I can only assume people speed through anything that isn't combat? Or are using milestone leveling with very frequent milestones?
At least the poster you were responding to was presuming weekly--not monthly--sessions. Frequency of play will matter in terms of real-world time to get through a campaign.
 

At least the poster you were responding to was presuming weekly--not monthly--sessions. Frequency of play will matter in terms of real-world time to get through a campaign.
Yeah, I guess if we were playing weekly 3 hour sessions, then 70 sessions would be a year and half. Except of course, that if we played that frequently we'd probably slow down a little more and enjoy some the things we do gloss over now just for the sake of "expediency" (with "Expediency" clearly being very relative).
 

Yeah, I guess if we were playing weekly 3 hour sessions, then 70 sessions would be a year and half. Except of course, that if we played that frequently we'd probably slow down a little more and enjoy some the things we do gloss over now just for the sake of "expediency" (with "Expediency" clearly being very relative).
I don't particularly disagree. The games I run are both fortnightly, and there's indubitably some sprawl, but I don't see how someone can go 1-20 in like 80 sessions (which in-game often seems to be like a month--a different quibbling point).
 

This is funny to me because I often have the opposite question. How can people play 1 to 10 or even 1 to 20 level D&D campaigns in a year or so?

I give what seems to be above standard XP to my groups (unless I am totally misunderstanding how 5E wants you to give out XP in terms of amounts) and in one group playing monthly 3 hour sessions since mid-2020 is only now on the verge of 7th level (playing session #70 next Saturday). Obviously if we played more often (if only!) we'd be further along, but the pace would be about the same in terms of sessions per level.
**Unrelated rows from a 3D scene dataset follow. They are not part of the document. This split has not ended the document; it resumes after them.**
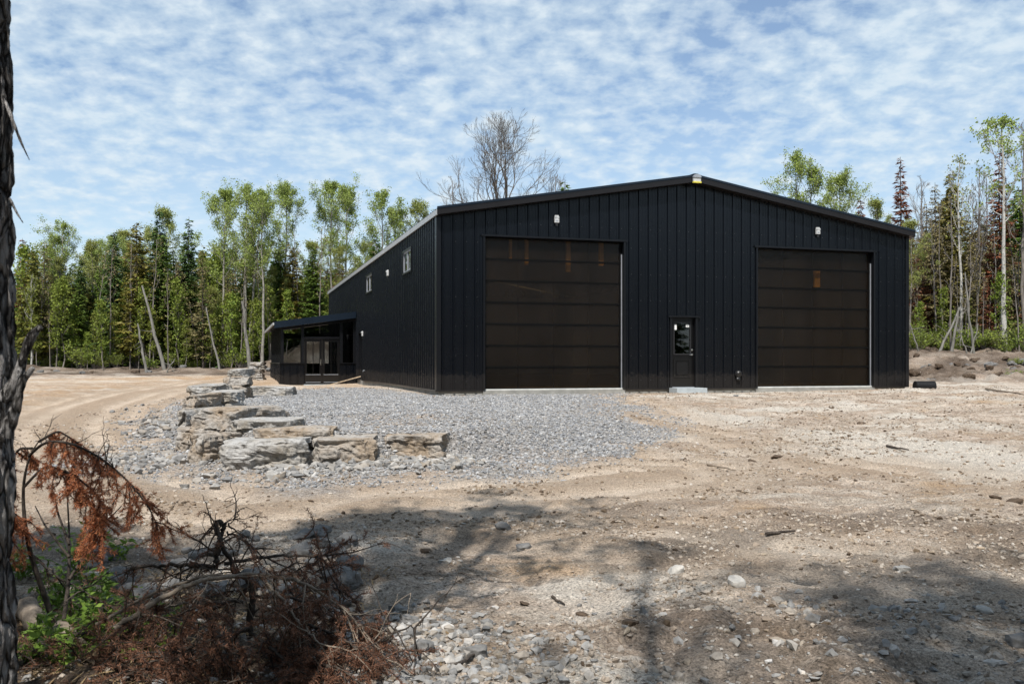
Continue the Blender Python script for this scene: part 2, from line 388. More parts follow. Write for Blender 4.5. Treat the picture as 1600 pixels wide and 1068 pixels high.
def h_full(x, y):
    g, so, oc, tk, pale, dl = masks(x, y)
    r = h_smooth(x, y)
    rd = masks.road; a = (1-.65*rd)*(1-.5*g)
    near_b = sdf_poly(x, y, [A+UF*-.2, A+UF*15.4, A+UF*15.4+US*30, A+US*30-UF*4.0])
    a = a*np.clip(.25+near_b/3, .15, 1)
    r = r+a*(.045*fbm(x*.6, y*.8, 3)+.035*fbm(x*2.1, y*2.1, 3)+.022*fbm(x*7, y*7, 3))
    r = r+.05*so*fbm(x*3, y*3, 3)
    # tyre ruts of the turning vehicles
    r = r-.055*tk+.006*rd*np.sin(dl*16+2*fbm(x, y, 2))
    # bulldozed berm under the woods
    r = r+np.exp(-((y-59-2*fbm(x*.2, x*0+3, 2))/1.3)**2)*sst(-3, -8, x)*(.18+.25*np.clip(fbm(x*.8, y*.8, 3), 0, 1))
    r = r+sst(15, 18, x)*sst(33, 38, y)*(.16*fbm(x*.5, y*.6, 3)+.20*fbm(x*1.3, y*1.6, 4)+.09*fbm(x*4, y*4, 3))
    return r

def axis(a, b, fn):
    v = [a]
    while v[-1] < b: v.append(v[-1]+fn(v[-1]))
    return np.array(v)
xs = axis(-420, 420, lambda x: .038 if -7 < x < 7 else (.07 if -16 < x < 20 else (.35 if -36 < x < 40 else min(30, .35+.25*(abs(x+2)-34)))))
ys = axis(-120, 430, lambda y: max(.5, .2*abs(y)) if y < 0 else (.25 if y < 3 else (.032 if y < 9 else (.045 if y < 14 else (.08 if y < 27 else (.22 if y < 68 else .22+.2*(y-68)))))))
X, Y = np.meshgrid(xs, ys)
Z = h_full(X.ravel(), Y.ravel())
nx, ny = len(xs), len(ys)
gm = MB()
ii = (np.arange(ny-1)[:, None]*nx+np.arange(nx-1)[None]).ravel()
gm.add(np.stack([X.ravel(), Y.ravel(), Z], 1), np.stack([ii, ii+1, ii+1+nx, ii+nx], 1))
ground = gm.build('ground', M['ground'], smooth=True); tag(ground, kind='structure')
mk = masks(X.ravel(), Y.ravel())
for nm, a in zip(('gravel', 'soil', 'ochre', 'track', 'pale'), mk):
    at_ = ground.data.attributes.new(nm, 'FLOAT', 'POINT'); at_.data.foreach_set('value', np.asarray(a, np.float32))
at_ = ground.data.attributes.new('road', 'FLOAT', 'POINT'); at_.data.foreach_set('value', np.asarray(masks.road, np.float32))
del X, Y, Z, mk, ii

# ------------------------------------------------------------------ loose stones on the ground (gravel and grit: nobody could count them)
def ico():
    t = (1+5**.5)/2
    v = np.array([(-1,t,0),(1,t,0),(-1,-t,0),(1,-t,0),(0,-1,t),(0,1,t),(0,-1,-t),(0,1,-t),(t,0,-1),(t,0,1),(-t,0,-1),(-t,0,1)], float)
    v /= np.linalg.norm(v[0])
    f = np.array([(0,11,5),(0,5,1),(0,1,7),(0,7,10),(0,10,11),(1,5,9),(5,11,4),(11,10,2),(10,7,6),(7,1,8),(3,9,4),(3,4,2),(3,2,6),(3,6,8),(3,8,9),(4,9,5),(2,4,11),(6,2,10),(8,6,7),(9,8,1)])
    return v, f
IV, IF = ico()
def stones(name, n, box, dens, smin, smax, mat, sink=.35, flat=(.45, .9), power=2.2):
    x = rng.uniform(box[0], box[1], n*6); y = rng.uniform(box[2], box[3], n*6)
    keep = rng.random(n*6) < dens(x, y); x = x[keep][:n]; y = y[keep][:n]; n = len(x)
    z = h_full(x, y)
    s = smin+(smax-smin)*rng.random(n)**power
    v = IV[None]*(1+rng.uniform(-.5, .38, (n, 12, 1)))
    v = v*np.stack([rng.uniform(.8, 1.35, n), rng.uniform(.6, 1.0, n), rng.uniform(flat[0], flat[1], n)], 1)[:, None]
    a = rng.uniform(0, 6.28, n); b = rng.normal(0, .35, n)
    ca, sa, cb, sb = np.cos(a), np.sin(a), np.cos(b), np.sin(b)
    vy = v[..., 1]*cb[:, None]-v[..., 2]*sb[:, None]; vz = v[..., 1]*sb[:, None]+v[..., 2]*cb[:, None]; vx = v[..., 0]
    v = np.stack([vx*ca[:, None]-vy*sa[:, None], vx*sa[:, None]+vy*ca[:, None], vz], -1)*s[:, None, None]*.5
    v = v+np.stack([x, y, z+s*.5*(.6-sink)], 1)[:, None]
    m = MB(); m.add(v.reshape(-1, 3), (np.arange(n)[:, None, None]*12+IF[None]).reshape(-1, 3))
    o = m.build(name, mat); tag(o, kind='stuff'); return o
def d_grav(x, y):
    g, so, oc, tk, pale, dl = masks(x, y); ins = sdf_poly(x, y, [A+UF*.05, A+UF*15.2, A+UF*15.2+US*25, A+US*25-UF*3.3])
    return g*(ins > .06)
stones('gravel', 110000, (-8, 5.5, 10.2, 40), d_grav, .018, .062, M['gravel'])
def d_rub(x, y):
    sd = sdf_poly(x, y, PAD); g = masks(x, y)[0]
    return np.clip(g*sst(-.1, .35, sd)*np.exp(-(np.maximum(sd-.6, 0)/1.1)**2)*(y < 22)*(1-sst(-.9, .6, x))*np.clip(.35+1.1*fbm(x*1.1, y*1.1, 3), .04, 1), 0, 1)
tag(stones('rubble', 12000, (-9.5, 1, 9.8, 22), d_rub, .025, .16, M['rubble'], .3), kind='stuff')
def d_dirt(x, y):
    g, so, oc, tk, pale, dl = masks(x, y); ins = sdf_poly(x, y, [A, A+UF*15.3, A+UF*15.3+US*30, A+US*30])
    return np.clip((1-g)*(1-.8*tk)*(.10+.9*np.clip(fbm(x*.9+5, y*1.3, 3)+.1, 0, 1))*(ins > .1)*np.clip(9/y, .25, 1)*(.2+.8*sst(5.5, 10, y)), 0, 1)
stones('pebbles', 60000, (-9, 16, 4, 30), d_dirt, .008, .06, M['dirtstone'], .45, power=5)
stones('earth_crumbs', 26000, (-9, 16, 4, 32), d_dirt, .012, .06, M['clod'], .4, power=3)
def d_fore(x, y):
    n = fbm(x*1.3+2, y*1.3+8, 3); return np.clip((1-sst(4.9, 6.3, y-.1*np.abs(x)+.8*n))*(.03+.9*np.exp(-((x+.45)/.6)**2)+.06*sst(.3, 2, x)), 0, 1)
stones('foreground_gravel', 9000, (-3.2, 3.6, 3.9, 6.6), d_fore, .008, .08, M['rubble'], .4, power=4.5)
stones('foreground_grit', 16000, (-3.4, 5.2, 3.9, 8.5), lambda x, y: .4*np.clip(.4+1.2*fbm(x*2, y*2, 3), .05, 1), .006, .045, M['dirtstone'], .4, power=3)

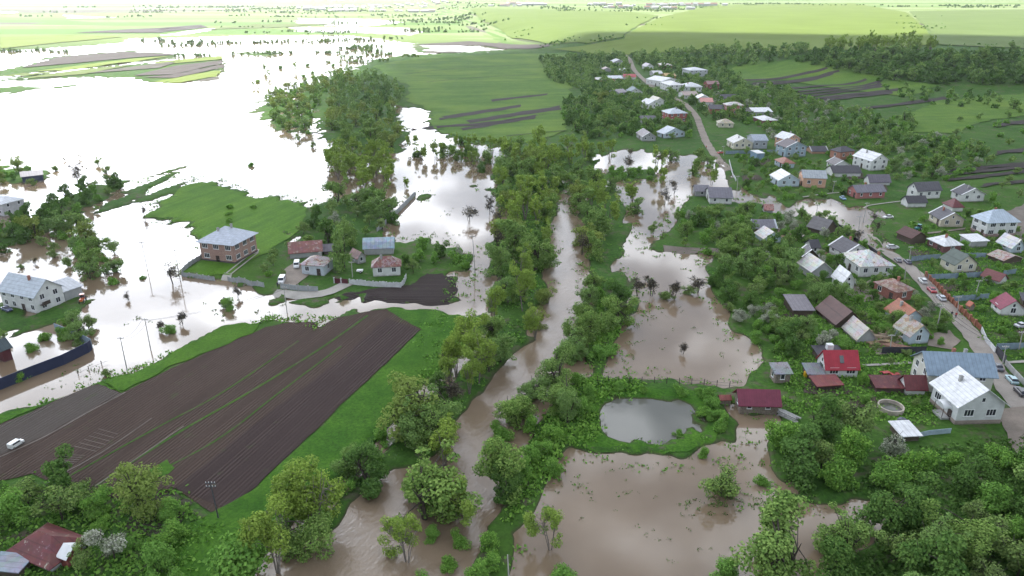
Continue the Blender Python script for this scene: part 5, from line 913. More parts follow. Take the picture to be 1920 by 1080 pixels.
# --- make them: the 300 largest of a kind stay single things, the rest become one wood
def screen(t): return project((t['x'], t['y'], 2.0))
ADJ = {'willow': 'willow', 'alder': 'slender tree', 'olive': 'yellow-green tree', 'dark': 'dark leafy tree', 'bush': 'bush', 'fruit': 'fruit tree', 'blossom': 'pale blossoming tree', 'bare': 'leafless tree'}
def auto_label(t):
    sx, sy = screen(t); best = min(HOUSES, key=lambda q: (q[0] - sx) ** 2 + (2.0 * (q[1] - sy)) ** 2); dx, dy = sx - best[0], sy - best[1]
    rel = ('in front of' if dy > 0 else 'behind') if abs(dy) * 1.9 > abs(dx) else ('to the right of' if dx > 0 else 'to the left of')
    size = 'tall' if t['s'] * KIND[t['k']]['h'] > (10 if t['k'] in ('willow', 'olive', 'alder') else 7.2 if t['k'] == 'dark' else 4.9) else 'low'
    return '%s %s %s the %s' % (size, ADJ[t['k']], rel, best[2]), 'plants %s the %s' % (rel, best[2])
vis = []
for t in TREES:
    sx, sy = screen(t)
    if -260 < sx < 2180 and -40 < sy < 1400: vis.append(t)
vis.sort(key=lambda t: t['r'] / t['s']); cnt = {}; ZV = ground_z(np.array([t['x'] for t in vis]), np.array([t['y'] for t in vis]))
for t, z in zip(vis, ZV): t['z'] = float(z)
from collections import defaultdict
rest = []
for t in vis:
    k = t['k']; cnt[k] = cnt.get(k, 0) + 1
    if cnt[k] > 290: rest.append(t); continue
    z = max(t['z'], -.7); v = rnd.randrange(6 if t['lod'] == 0 else 4); P_ = proto(k, t['lod'], v); rz = rnd.uniform(0, 6.28); s = t['s']; sc = (s * rnd.uniform(.85, 1.18), s * rnd.uniform(.85, 1.18), s * t['hs'] * rnd.uniform(.82, 1.2))
    if t['lod'] < 2:
        o = empty(NAMES[k], (t['x'], t['y'], z), rz); o.scale = sc; inst('trunk', P_[0], o); inst('crown', P_[1], o)
    else: o = inst(NAMES[k], P_[1], None, (t['x'], t['y'], z), rz, sc)
    lab, grp = (t['label'], t['group']) if t['label'] else auto_label(t); tag(o, lab, 'shrub' if k == 'bush' else 'tree', grp)
print('TREES', cnt, len(rest))
def wood(name, items, label=None):
    """one far mass of trees: leaf clumps and stems joined into a single mesh"""
    VL, MI = [], []; ZW = ground_z(np.array([q[0] for q in items]), np.array([q[1] for q in items]))
    for (x, y, s, k, n), z in zip(items, ZW):
        C, N, cl = crown_points(k, n, rnd.randrange(9)); C = C * s; z = max(z, -.6); V = quads(C, N, np.full(n, max(.5, .0009 * math.hypot(x, y))) * rng.uniform(.6, 1.3, n)); V[:,0] += x; V[:,1] += y; V[:,2] += z; VL.append(V); MI.append(np.full(n, {'willow':0,'dark':1,'olive':2,'fruit':0,'bush':3,'alder':2,'blossom':0,'bare':0}[k]))
    V = np.concatenate(VL); me = bpy.data.meshes.new(name); n = len(V) // 4
    me.vertices.add(len(V)); me.vertices.foreach_set('co', V.astype(np.float32).ravel()); me.loops.add(4 * n); me.loops.foreach_set('vertex_index', np.arange(4 * n, dtype=np.int32)); me.polygons.add(n); me.polygons.foreach_set('loop_start', np.arange(0, 4 * n, 4, dtype=np.int32)); me.update(calc_edges=True)
    for k in ('willow', 'dark', 'olive', 'bush'): me.materials.append(LEAF[k])
    me.polygons.foreach_set('material_index', np.concatenate(MI).astype(np.int32)); o = bpy.data.objects.new(name, me); COL.objects.link(o); tag(o, kind='stuff')
if rest: wood('distant_trees', [(t['x'], t['y'], t['s'], t['k'], 150) for t in rest])
def scatter(pts, n, kinds, smin, smax, q, clump=0):
    W = np.array([PG(*p) for p in pts]); x0, y0 = W.min(0); x1, y1 = W.max(0); out = []; tries = 0
    while len(out) < n and tries < n * 30:
        tries += 1; x, y = rnd.uniform(x0, x1), rnd.uniform(y0, y1)
        if not inside(W, x, y): continue
        x_ = math.hypot(x, y) * .013
        for c in range(rnd.randrange(7, 15)): out.append((x + rnd.gauss(0, x_) * (c > 0), y + rnd.gauss(0, 5) * (c > 0), rnd.uniform(smin, smax), rnd.choice(kinds), q))
    return out
far = []
far += scatter([(250,78),(330,74),(380,80),(370,86),(260,86)], 34, ('dark', 'willow'), .8, 1.3, 60) + scatter([(0,110),(0,95),(120,93),(250,88),(245,98),(110,104)], 26, ('olive', 'dark', 'willow'), .6, 1.1, 50, 2)
far += scatter([(320,82),(560,68),(760,70),(760,78),(560,80),(330,86)], 90, ('willow', 'dark', 'olive'), .7, 1.2, 45, 2) + scatter([(590,95),(700,85),(760,92),(740,108),(660,118),(600,108)], 60, ('willow', 'dark'), .7, 1.2, 60, 2)
far += scatter([(640,125),(700,100),(770,105),(700,125),(650,140)], 40, ('willow', 'olive'), .7, 1.0, 60) + scatter([(340,100),(400,96),(395,106),(345,110)], 14, ('willow', 'dark'), .6, 1.0, 50) + scatter([(460,98),(540,92),(545,104),(470,106)], 14, ('willow', 'olive'), .7, 1.0, 50)
far += scatter([(740,32),(840,22),(930,45),(960,62),(900,66),(820,60),(750,62)], 190, ('willow', 'dark'), .8, 1.3, 34) + scatter([(940,55),(1070,70),(1160,80),(1060,88),(960,76)], 60, ('dark', 'bush'), .5, .9, 30)
far += scatter([(400,12),(1000,6),(1000,20),(760,34),(420,34)], 520, ('willow', 'dark', 'bush'), .8, 1.3, 16, 3) + scatter([(0,16),(400,10),(420,22),(200,40),(0,50)], 150, ('willow', 'dark'), .7, 1.2, 14, 3)
far += scatter([(1000,12),(1330,9),(1310,22),(1100,24),(1000,20)], 260, ('dark', 'willow'), .8, 1.3, 14, 2) + scatter([(1330,6),(1990,12),(1990,17),(1600,12),(1330,10)], 240, ('dark',), .9, 1.3, 12, 3)
far += scatter([(420,40),(760,44),(760,66),(420,62)], 90, ('willow', 'dark'), .7, 1.1, 26, 2) + scatter([(1700,40),(1720,24),(1760,40),(1790,70),(1990,80),(1990,92),(1760,84)], 60, ('dark', 'bush'), .5, .9, 26)
far += scatter([(1040,88),(1170,70),(1235,28),(1240,32),(1176,74),(1060,94)], 30, ('dark', 'bush'), .5, .8, 30)
wood('distant_trees', [(x, y, s * rnd.uniform(.35, .6), k, max(10, int(n * .6))) for (x, y, s, k, n) in far])
# far-off town on the plain: pale walls and roofs that read as one mass
tw = MB()
for (x, y, s, k, n) in scatter([(560,14),(760,7),(1000,6),(1330,10),(1320,20),(1000,17),(700,22),(560,22)], 240, ('dark',), .8, 1.3, 1):
    s *= 5 + 4 * rnd.random(); z = gz(x, y); h = s * .7; m = rnd.choice((0, 0, 1)); tw.box(x - s, x + s, y - s * .6, y + s * .6, z - 1, z + h, 0)
    for e in (-1, 1): tw.face([(x - s, y + e * s * .7, z + h), (x + s, y + e * s * .7, z + h), (x + s, y, z + h * 1.5), (x - s, y, z + h * 1.5)], 1 + m)
tag(tw.obj('distant_town', [wallmat((.5,.5,.48)), roofmat((.42,.43,.45)), roofmat((.25,.13,.1))]), kind='stuff')
# ------------------------------------------------------------------ fences and walls
def fence(name, label, pts, h, mat, step=2.5, th=.06, post=None, pmat=None, base=True, wavy=0, rails=0, group=None, cat='fence', z0=None):
    P = [Vector(PG(*p)) for p in pts]; c = P[0]; root = empty(name, (c.x, c.y, 0)); tag(root, label, cat, group); pan = MB(); k = 0
    for a, b in zip(P, P[1:]):
        n = max(1, round((b - a).length / step)); u = (b - a).normalized(); nn = Vector((-u.y, u.x)) * th / 2
        for i in range(n):
            p, q = a.lerp(b, i / n), a.lerp(b, (i + 1) / n); zp, zq = (max(gz(p.x, p.y), -.2), max(gz(q.x, q.y), -.2)) if z0 is None else (z0, z0); p, q = p - c, q - c
            if rails:
                for r_ in range(rails):
                    z = h * (r_ + .6) / rails; pan.tube([(p.x, p.y, zp + z), (q.x, q.y, zq + z)], .025, 4)
            else:
                g = .02 if post else 0; a0, b0 = p + u * g, q - u * g; hh = h * (1 + (wavy * (.5 if i % 2 else -.5))); lo = -.9 if base else .12
                A = [(a0.x - nn.x, a0.y - nn.y, zp + lo), (b0.x - nn.x, b0.y - nn.y, zq + lo), (b0.x + nn.x, b0.y + nn.y, zq + lo), (a0.x + nn.x, a0.y + nn.y, zp + lo)]; Bq = [(v[0], v[1], (zp if j in (0, 3) else zq) + hh) for j, v in enumerate(A)]
                bb = len(pan.v); pan.v += A + Bq
                for f in ((0,3,2,1),(4,5,6,7),(0,1,5,4),(1,2,6,5),(2,3,7,6),(3,0,4,7)): pan.f.append(tuple(bb + j for j in f)); pan.m.append(0)
                if wavy:
                    m_ = (a0 + b0) / 2; pan.face([(a0.x, a0.y - .001, zp + hh - .02), (b0.x, b0.y - .001, zq + hh - .02), (m_.x, m_.y, zp + hh + .28)])
            if post and k < 95:
                pm = MB(); w_ = post / 2; pm.box(-w_, w_, -w_, w_, -.9, h + .12); pm.box(-w_ - .03, w_ + .03, -w_ - .03, w_ + .03, h + .12, h + .2); o = pm.obj('post', pmat or mat, root, (p.x, p.y, zp)); o.rotation_euler.z = math.atan2(u.y, u.x); k += 1
    pan.obj('rail' if rails else 'panel', mat, root); return root
NAVY = plain('navy_sheet', (.022,.03,.065), .5, .15, .6); BLUEG = plain('blue_grey_boards', (.20,.26,.32), .7, .2, .8); GREYF = plain('grey_fence', (.30,.32,.33), .85, .2, .8); RUSTF = plain('rust_brown_boards', (.20,.075,.045), .75, .3, 1.5); DARKF = plain('dark_fence', (.045,.045,.055), .8, .3, 1); WHITEW = plain('whitewashed_wall', (.48,.49,.5), .85, .2, .6); MARG = plain('maroon_gate', (.09,.025,.035), .6, .2, 1)
fence('garden_wall', 'long navy sheet wall curving through the flood round a drowned yard', [(-60,752),(0,727),(60,703),(120,680),(166,657),(172,652)], 2.6, NAVY, step=2.2, th=.12, z0=.0, cat='wall'); fence('garden_wall', 'blue-grey return of the flooded navy wall, running back to the trees', [(173,649),(160,642),(135,631),(104,619)], 2.4, BLUEG, step=2.2, th=.12, z0=.0, cat='wall')
fence('panel_fence', 'grey panel fence along the front of the brick house yard', [(341,515),(370,519),(403,524)], 1.5, GREYF, post=.28, pmat=CONC); fence('panel_fence', 'grey panel fence running up the flood side of the brick house yard', [(385,480),(362,493),(341,512)], 1.4, GREYF, post=.25, pmat=CONC)
fence('panel_fence', 'grey panel fence right of the brick house driveway', [(428,524),(460,531),(496,539)], 1.5, GREYF, post=.28, pmat=CONC); fence('panel_fence', 'grey panel fence in front of the pale blue cottage', [(527,541),(560,545),(597,547)], 1.6, GREYF, post=.28, pmat=CONC)
fence('garden_wall', 'whitewashed wall with wavy top in front of the rust-red roofed cottage', [(656,533),(700,537),(751,540),(758,532),(762,522)], 1.5, WHITEW, step=2.2, th=.15, wavy=.12, post=.3, pmat=WHITEW, cat='wall'); fence('gate', 'dark maroon gate between the two rust-roofed cottages', [(627,531),(653,533)], 1.6, MARG, step=1.9, post=.3, pmat=WHITEW, cat='gate')
fence('boundary_wall', 'straight grey wall standing in the flood behind the yard trees', [(707,434),(740,403),(779,364)], 1.7, GREYF, step=2.5, th=.2, post=.25, pmat=CONC, z0=.0, cat='wall')
fence('picket_fence', 'rust-brown panel fence with brick posts along the village road', [(1735,519),(1757,540),(1777,562),(1808,592),(1838,620)], 1.5, RUSTF, step=2.6, post=.5, pmat=plain('brick_post', (.30,.14,.09), .85, .3, 2))
fence('garden_wall', 'white concrete wall continuing the brown fence down the road', [(1839,621),(1848,642),(1865,662)], 1.3, WHITEW, step=2.5, th=.15, cat='wall'); fence('board_fence', 'dark board fence at the bend of the road below the white wall', [(1866,661),(1884,681)], 1.9, DARKF, step=2); fence('board_fence', 'dark grey fence along the plot at the right edge', [(1866,656),(1895,655),(1940,654)], 1.7, BLUEG, step=2.5)
fence('garden_wall', 'grey concrete wall beside the parked cars near the right edge', [(1884,684),(1902,704),(1925,728),(1960,765)], 1.3, CONC, step=2.5, th=.18, cat='wall')
for pts, lab in (([(1739,524),(1790,522),(1840,519)], 'blue-grey fence below the dark green roofed house'), ([(1785,565),(1820,563),(1853,560)], 'blue-grey fence left of the crimson bungalow'), ([(1708,490),(1735,487),(1762,485)], 'grey-blue fence left of the dark green roofed house'), ([(1808,484),(1830,483),(1848,483)], 'short blue-grey fence right of the dark green roofed house'), ([(1880,517),(1904,513)], 'short bright blue fence behind the dull maroon shed')):
    fence('board_fence', lab, pts, 1.6, BLUEG, step=2.4, post=.1)
fence('board_fence', 'black board fence below the lumber yard', [(1652,664),(1690,664),(1735,663)], 1.9, DARKF, step=2.5); fence('board_fence', 'pale blue board fence beside the low white flat roof', [(1692,828),(1715,822),(1740,816),(1782,812)], 1.1, plain('pale_blue_boards', (.33,.42,.5), .7, .2, 1), step=2.4)
fence('board_fence', 'blue-grey fence in front of the pale cross-gabled house', [(1360,289),(1400,288),(1457,287)], 1.7, BLUEG, step=3); fence('kerb_wall', 'low white wall along the bend of the flooded lane', [(1367,302),(1372,322),(1380,340)], .9, WHITEW, step=3, th=.2, cat='wall'); fence('board_fence', 'dark fence between the flooded road and the white-edged grey house', [(1562,420),(1600,446),(1640,476),(1668,500)], 1.4, DARKF, step=2.5)
fence('wire_fence', 'dark wire fence on thin posts between pond and drowned garden', [(1120,716),(1180,717),(1250,719),(1320,722),(1392,724)], 1.3, DARKF, step=2.6, post=.12, pmat=DARKWOOD, rails=2); fence('wire_fence', 'broken post-and-wire fence standing in the flood by the navy wall', [(146,700),(166,691),(190,681),(204,676)], .9, DARKF, step=3.0, post=.12, pmat=DARKWOOD, rails=1, z0=0)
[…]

I can only assume people speed through anything that isn't combat? Or are using milestone leveling with very frequent milestones?
Once a month for 3 hours is maybe less frequent than the average game. A few folks in the thread mentioned playing multiple times every week! Thats a speed thats going to level faster regardless of XP and session time.

My games typically call it quits around level 12-14 and that takes about 1.5-2 years for 4 hour sessions twice a month. I use milestone.